Get in the Trenches!
A recent report suggested that to be happy, a person need spend only 2.5 hours per week with her children. I wonder, though, why have children if you are only going to spend less than a half an hour a day with them?
I always knew that I really wanted to have children – that they wouldn’t represent just another award to admire on my wall. I always wanted to be the hands-on mother who did not delegate her parenting duties to someone else. Deep down in my soul, I believed that I would be a good mother. I know I wanted to be a good mother.
Little did I know then how much work parenting actually requires. I mean real work, hard work, done consistently. And seemingly day in and day out, twenty-four hours a day, seven days a week, for the rest of your life. Once you are a mother, you see, you will always be a mother.
Do you think you are ready? Surely no one is ever really ‘ready’ for the long days and longer nights after one’s babies are born. No one is ever prepared for the real work that it takes to be a mom.
In yesterday’s Wall Street Journal, a ‘Yale Mom’ (a Yale law professor), Amy Chua, describes how Chinese mothers are different from Western, specifically American, mothers. She seems to make some sweeping generalizations which can be misleading. I’d argue that not all Chinese mothers produce concert pianists and not all American mothers raise couch potatoes.
As a ‘Yale Mom’ – that is, a graduate of Yale and a mother of a Yale graduate – I am a hard working mother in every sense of the word. I have gotten ‘into the trenches’ (one of Ms. Chua’s suggestions) with my children to force them to read, practice the piano, participate in sports, and even do a dramatic performance. Discipline and hard work coupled with a strong belief that your child can do anything as long as they practice for 10,000 hours (see Outlier by Malcolm Gladwell) will produce children who are accomplished. There is no mystery about the ingredients necessary to make almost anyone successful. The equation is 90% hard work plus 10% talent.
When you believe in your children all things are possible. That belief, however, must be combined with hours of your children’s practice and your support to achieve the goals that you set for your children and that they set for themselves. I do believe that children come wired with innate abilities and also that mothers should help to identify those gifts then give their children every opportunity to excel using them.
Not everyone is going to be a concert pianist or a world-renowned scientist, but everyone has a gift. As a mom, you can’t get lazy and give up on your child just because your child gets angry with you for pushing him or her to excel. You are their mother first and foremost. If you are friends with your children as well, then you are lucky.
As a mother you are supposed to help mold and shape your children into responsible and self-supporting adults. You owe them your time, energy, and all of your efforts to help them achieve this goal. Your children owe you, too, if you give them your time, energy, support and love. If you are a parent who gives nothing to help your children attain their dreams then I don’t think your children owe you very much.

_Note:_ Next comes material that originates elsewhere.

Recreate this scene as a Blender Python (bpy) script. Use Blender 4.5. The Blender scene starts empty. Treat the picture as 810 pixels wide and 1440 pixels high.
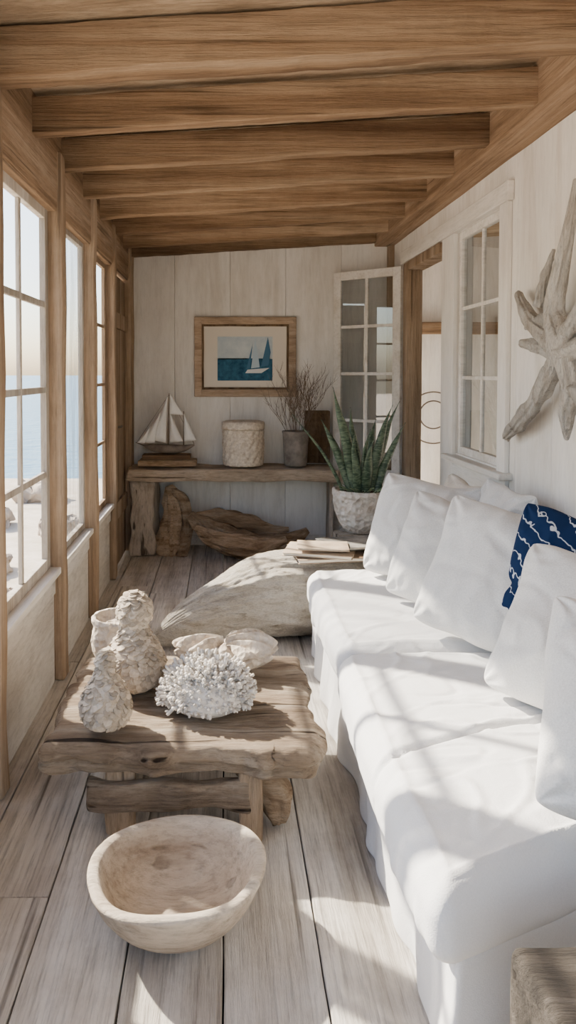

Not only is parenting hard work, but it also costs lots of money, too, rather than paying you a lot of money. Regardless, parenting is a real job that requires you to invest your time, energy, money, love, and support in order to achieve the outcome you want. And it requires constant learning. I can’t wait to read Amy Chua’s book, Battle Hymn of a Tiger Mother, due to be released on Tuesday. I hope I will learn some new ways to help my children be the best they can be.
Diary of a Yale Mom
PS-All of my children played the piano. They each then decided to play other instruments including the flute, clarinet, french horn and violin. I am happy that there are more than two instruments in an orchestra.